### EXERCISE GOAL
Print out the entries below with no edits.

------------------------

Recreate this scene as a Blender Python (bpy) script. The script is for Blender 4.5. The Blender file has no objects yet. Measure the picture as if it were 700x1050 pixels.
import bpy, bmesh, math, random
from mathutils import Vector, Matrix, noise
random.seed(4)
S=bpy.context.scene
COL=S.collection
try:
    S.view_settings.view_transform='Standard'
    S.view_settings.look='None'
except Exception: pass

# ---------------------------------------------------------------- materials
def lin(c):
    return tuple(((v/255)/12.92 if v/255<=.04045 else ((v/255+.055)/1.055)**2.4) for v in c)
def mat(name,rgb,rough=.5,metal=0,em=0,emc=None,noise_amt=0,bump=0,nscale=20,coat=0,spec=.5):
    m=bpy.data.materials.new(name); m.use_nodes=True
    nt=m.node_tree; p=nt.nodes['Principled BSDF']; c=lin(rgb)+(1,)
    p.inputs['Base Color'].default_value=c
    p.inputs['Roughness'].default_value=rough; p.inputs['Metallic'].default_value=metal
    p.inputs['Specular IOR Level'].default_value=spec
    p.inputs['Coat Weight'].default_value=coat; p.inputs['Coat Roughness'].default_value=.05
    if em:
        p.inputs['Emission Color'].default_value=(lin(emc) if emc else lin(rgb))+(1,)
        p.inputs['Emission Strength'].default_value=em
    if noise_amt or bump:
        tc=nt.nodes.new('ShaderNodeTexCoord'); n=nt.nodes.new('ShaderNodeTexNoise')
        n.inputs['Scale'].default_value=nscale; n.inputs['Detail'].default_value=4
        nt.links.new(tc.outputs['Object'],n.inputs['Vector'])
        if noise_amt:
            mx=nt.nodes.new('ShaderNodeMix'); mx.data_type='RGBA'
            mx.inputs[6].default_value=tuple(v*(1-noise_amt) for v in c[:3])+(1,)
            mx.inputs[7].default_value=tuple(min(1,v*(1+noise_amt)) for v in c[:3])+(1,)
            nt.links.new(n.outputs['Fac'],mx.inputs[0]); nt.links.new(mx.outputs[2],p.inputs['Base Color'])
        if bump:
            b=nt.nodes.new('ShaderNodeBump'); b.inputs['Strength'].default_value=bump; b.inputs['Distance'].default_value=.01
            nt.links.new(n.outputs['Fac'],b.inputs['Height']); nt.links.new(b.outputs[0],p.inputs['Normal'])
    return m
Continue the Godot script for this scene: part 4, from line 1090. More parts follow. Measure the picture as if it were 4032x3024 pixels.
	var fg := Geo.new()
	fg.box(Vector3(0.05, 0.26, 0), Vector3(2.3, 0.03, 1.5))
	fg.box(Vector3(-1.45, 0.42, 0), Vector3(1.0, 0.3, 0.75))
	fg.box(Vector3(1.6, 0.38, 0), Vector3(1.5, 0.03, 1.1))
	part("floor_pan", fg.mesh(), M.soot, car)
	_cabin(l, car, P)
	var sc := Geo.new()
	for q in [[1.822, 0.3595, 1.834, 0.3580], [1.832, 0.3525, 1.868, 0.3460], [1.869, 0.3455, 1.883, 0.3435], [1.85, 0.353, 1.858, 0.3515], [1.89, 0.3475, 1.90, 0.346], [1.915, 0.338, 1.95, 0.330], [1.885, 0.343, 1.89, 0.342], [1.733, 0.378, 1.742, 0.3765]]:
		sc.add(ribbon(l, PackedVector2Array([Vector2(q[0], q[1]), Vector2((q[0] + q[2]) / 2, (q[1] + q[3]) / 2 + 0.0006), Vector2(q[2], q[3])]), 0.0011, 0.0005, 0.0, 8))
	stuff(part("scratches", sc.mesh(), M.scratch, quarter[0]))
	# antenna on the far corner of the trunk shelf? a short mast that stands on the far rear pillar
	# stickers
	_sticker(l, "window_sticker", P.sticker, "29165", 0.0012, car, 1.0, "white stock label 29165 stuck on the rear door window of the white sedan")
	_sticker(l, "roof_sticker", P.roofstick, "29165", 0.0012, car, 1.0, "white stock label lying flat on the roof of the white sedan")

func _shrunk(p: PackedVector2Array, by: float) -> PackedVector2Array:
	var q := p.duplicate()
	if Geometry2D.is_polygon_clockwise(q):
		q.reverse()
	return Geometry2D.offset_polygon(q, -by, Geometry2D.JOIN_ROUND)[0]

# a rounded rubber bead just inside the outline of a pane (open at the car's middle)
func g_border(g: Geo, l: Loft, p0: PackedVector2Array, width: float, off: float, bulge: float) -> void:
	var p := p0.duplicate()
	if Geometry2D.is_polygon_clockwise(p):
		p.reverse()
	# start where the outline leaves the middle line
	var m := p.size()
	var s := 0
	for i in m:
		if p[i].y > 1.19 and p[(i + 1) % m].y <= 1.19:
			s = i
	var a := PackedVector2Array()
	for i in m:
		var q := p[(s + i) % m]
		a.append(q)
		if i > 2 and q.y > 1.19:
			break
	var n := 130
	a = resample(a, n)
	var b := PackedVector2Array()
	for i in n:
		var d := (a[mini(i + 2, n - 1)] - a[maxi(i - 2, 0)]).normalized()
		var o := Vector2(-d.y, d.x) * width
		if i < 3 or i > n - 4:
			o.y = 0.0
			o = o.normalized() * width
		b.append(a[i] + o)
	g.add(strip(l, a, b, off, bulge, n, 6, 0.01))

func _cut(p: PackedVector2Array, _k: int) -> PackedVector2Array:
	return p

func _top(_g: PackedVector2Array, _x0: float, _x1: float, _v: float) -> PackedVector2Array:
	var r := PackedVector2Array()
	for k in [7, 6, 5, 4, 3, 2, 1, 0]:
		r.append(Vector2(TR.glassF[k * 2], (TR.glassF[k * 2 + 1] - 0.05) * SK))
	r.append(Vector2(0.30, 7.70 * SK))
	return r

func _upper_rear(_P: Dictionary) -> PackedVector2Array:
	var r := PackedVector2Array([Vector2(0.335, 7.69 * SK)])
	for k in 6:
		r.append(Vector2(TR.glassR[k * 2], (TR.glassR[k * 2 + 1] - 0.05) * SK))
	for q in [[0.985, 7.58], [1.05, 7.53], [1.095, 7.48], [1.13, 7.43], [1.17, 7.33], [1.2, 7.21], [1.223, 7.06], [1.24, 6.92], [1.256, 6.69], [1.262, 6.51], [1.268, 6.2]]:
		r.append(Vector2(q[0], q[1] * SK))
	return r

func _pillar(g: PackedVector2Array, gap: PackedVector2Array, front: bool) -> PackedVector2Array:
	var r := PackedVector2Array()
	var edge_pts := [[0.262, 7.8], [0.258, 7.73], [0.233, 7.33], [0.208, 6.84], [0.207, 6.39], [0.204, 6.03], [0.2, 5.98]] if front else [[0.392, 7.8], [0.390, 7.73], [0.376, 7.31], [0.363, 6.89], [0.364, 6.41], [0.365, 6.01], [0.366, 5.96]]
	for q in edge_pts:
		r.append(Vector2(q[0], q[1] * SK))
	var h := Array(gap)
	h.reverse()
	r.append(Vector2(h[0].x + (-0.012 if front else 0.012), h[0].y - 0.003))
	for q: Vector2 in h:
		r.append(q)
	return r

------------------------

### THE SOLUTION
Recreate this scene as a Blender Python (bpy) script. The script is for Blender 4.5. The Blender file has no objects yet. Measure the picture as if it were 700x1050 pixels.
import bpy, bmesh, math, random
from mathutils import Vector, Matrix, noise
random.seed(4)
S=bpy.context.scene
COL=S.collection
try:
    S.view_settings.view_transform='Standard'
    S.view_settings.look='None'
except Exception: pass

# ---------------------------------------------------------------- materials
def lin(c):
    return tuple(((v/255)/12.92 if v/255<=.04045 else ((v/255+.055)/1.055)**2.4) for v in c)
def mat(name,rgb,rough=.5,metal=0,em=0,emc=None,noise_amt=0,bump=0,nscale=20,coat=0,spec=.5):
    m=bpy.data.materials.new(name); m.use_nodes=True
    nt=m.node_tree; p=nt.nodes['Principled BSDF']; c=lin(rgb)+(1,)
    p.inputs['Base Color'].default_value=c
    p.inputs['Roughness'].default_value=rough; p.inputs['Metallic'].default_value=metal
    p.inputs['Specular IOR Level'].default_value=spec
    p.inputs['Coat Weight'].default_value=coat; p.inputs['Coat Roughness'].default_value=.05
    if em:
        p.inputs['Emission Color'].default_value=(lin(emc) if emc else lin(rgb))+(1,)
        p.inputs['Emission Strength'].default_value=em
    if noise_amt or bump:
        tc=nt.nodes.new('ShaderNodeTexCoord'); n=nt.nodes.new('ShaderNodeTexNoise')
        n.inputs['Scale'].default_value=nscale; n.inputs['Detail'].default_value=4
        nt.links.new(tc.outputs['Object'],n.inputs['Vector'])
        if noise_amt:
            mx=nt.nodes.new('ShaderNodeMix'); mx.data_type='RGBA'
            mx.inputs[6].default_value=tuple(v*(1-noise_amt) for v in c[:3])+(1,)
            mx.inputs[7].default_value=tuple(min(1,v*(1+noise_amt)) for v in c[:3])+(1,)
            nt.links.new(n.outputs['Fac'],mx.inputs[0]); nt.links.new(mx.outputs[2],p.inputs['Base Color'])
        if bump:
            b=nt.nodes.new('ShaderNodeBump'); b.inputs['Strength'].default_value=bump; b.inputs['Distance'].default_value=.01
            nt.links.new(n.outputs['Fac'],b.inputs['Height']); nt.links.new(b.outputs[0],p.inputs['Normal'])
    return m
Continue the Godot script for this scene: part 4, from line 1090. More parts follow. Measure the picture as if it were 4032x3024 pixels.
	var fg := Geo.new()
	fg.box(Vector3(0.05, 0.26, 0), Vector3(2.3, 0.03, 1.5))
	fg.box(Vector3(-1.45, 0.42, 0), Vector3(1.0, 0.3, 0.75))
	fg.box(Vector3(1.6, 0.38, 0), Vector3(1.5, 0.03, 1.1))
	part("floor_pan", fg.mesh(), M.soot, car)
	_cabin(l, car, P)
	var sc := Geo.new()
	for q in [[1.822, 0.3595, 1.834, 0.3580], [1.832, 0.3525, 1.868, 0.3460], [1.869, 0.3455, 1.883, 0.3435], [1.85, 0.353, 1.858, 0.3515], [1.89, 0.3475, 1.90, 0.346], [1.915, 0.338, 1.95, 0.330], [1.885, 0.343, 1.89, 0.342], [1.733, 0.378, 1.742, 0.3765]]:
		sc.add(ribbon(l, PackedVector2Array([Vector2(q[0], q[1]), Vector2((q[0] + q[2]) / 2, (q[1] + q[3]) / 2 + 0.0006), Vector2(q[2], q[3])]), 0.0011, 0.0005, 0.0, 8))
	stuff(part("scratches", sc.mesh(), M.scratch, quarter[0]))
	# antenna on the far corner of the trunk shelf? a short mast that stands on the far rear pillar
	# stickers
	_sticker(l, "window_sticker", P.sticker, "29165", 0.0012, car, 1.0, "white stock label 29165 stuck on the rear door window of the white sedan")
	_sticker(l, "roof_sticker", P.roofstick, "29165", 0.0012, car, 1.0, "white stock label lying flat on the roof of the white sedan")

func _shrunk(p: PackedVector2Array, by: float) -> PackedVector2Array:
	var q := p.duplicate()
	if Geometry2D.is_polygon_clockwise(q):
		q.reverse()
	return Geometry2D.offset_polygon(q, -by, Geometry2D.JOIN_ROUND)[0]

# a rounded rubber bead just inside the outline of a pane (open at the car's middle)
func g_border(g: Geo, l: Loft, p0: PackedVector2Array, width: float, off: float, bulge: float) -> void:
	var p := p0.duplicate()
	if Geometry2D.is_polygon_clockwise(p):
		p.reverse()
	# start where the outline leaves the middle line
	var m := p.size()
	var s := 0
	for i in m:
		if p[i].y > 1.19 and p[(i + 1) % m].y <= 1.19:
			s = i
	var a := PackedVector2Array()
	for i in m:
		var q := p[(s + i) % m]
		a.append(q)
		if i > 2 and q.y > 1.19:
			break
	var n := 130
	a = resample(a, n)
	var b := PackedVector2Array()
	for i in n:
		var d := (a[mini(i + 2, n - 1)] - a[maxi(i - 2, 0)]).normalized()
		var o := Vector2(-d.y, d.x) * width
		if i < 3 or i > n - 4:
			o.y = 0.0
			o = o.normalized() * width
		b.append(a[i] + o)
	g.add(strip(l, a, b, off, bulge, n, 6, 0.01))

func _cut(p: PackedVector2Array, _k: int) -> PackedVector2Array:
	return p

func _top(_g: PackedVector2Array, _x0: float, _x1: float, _v: float) -> PackedVector2Array:
	var r := PackedVector2Array()
	for k in [7, 6, 5, 4, 3, 2, 1, 0]:
		r.append(Vector2(TR.glassF[k * 2], (TR.glassF[k * 2 + 1] - 0.05) * SK))
	r.append(Vector2(0.30, 7.70 * SK))
	return r

func _upper_rear(_P: Dictionary) -> PackedVector2Array:
	var r := PackedVector2Array([Vector2(0.335, 7.69 * SK)])
	for k in 6:
		r.append(Vector2(TR.glassR[k * 2], (TR.glassR[k * 2 + 1] - 0.05) * SK))
	for q in [[0.985, 7.58], [1.05, 7.53], [1.095, 7.48], [1.13, 7.43], [1.17, 7.33], [1.2, 7.21], [1.223, 7.06], [1.24, 6.92], [1.256, 6.69], [1.262, 6.51], [1.268, 6.2]]:
		r.append(Vector2(q[0], q[1] * SK))
	return r

func _pillar(g: PackedVector2Array, gap: PackedVector2Array, front: bool) -> PackedVector2Array:
	var r := PackedVector2Array()
	var edge_pts := [[0.262, 7.8], [0.258, 7.73], [0.233, 7.33], [0.208, 6.84], [0.207, 6.39], [0.204, 6.03], [0.2, 5.98]] if front else [[0.392, 7.8], [0.390, 7.73], [0.376, 7.31], [0.363, 6.89], [0.364, 6.41], [0.365, 6.01], [0.366, 5.96]]
	for q in edge_pts:
		r.append(Vector2(q[0], q[1] * SK))
	var h := Array(gap)
	h.reverse()
	r.append(Vector2(h[0].x + (-0.012 if front else 0.012), h[0].y - 0.003))
	for q: Vector2 in h:
		r.append(q)
	return r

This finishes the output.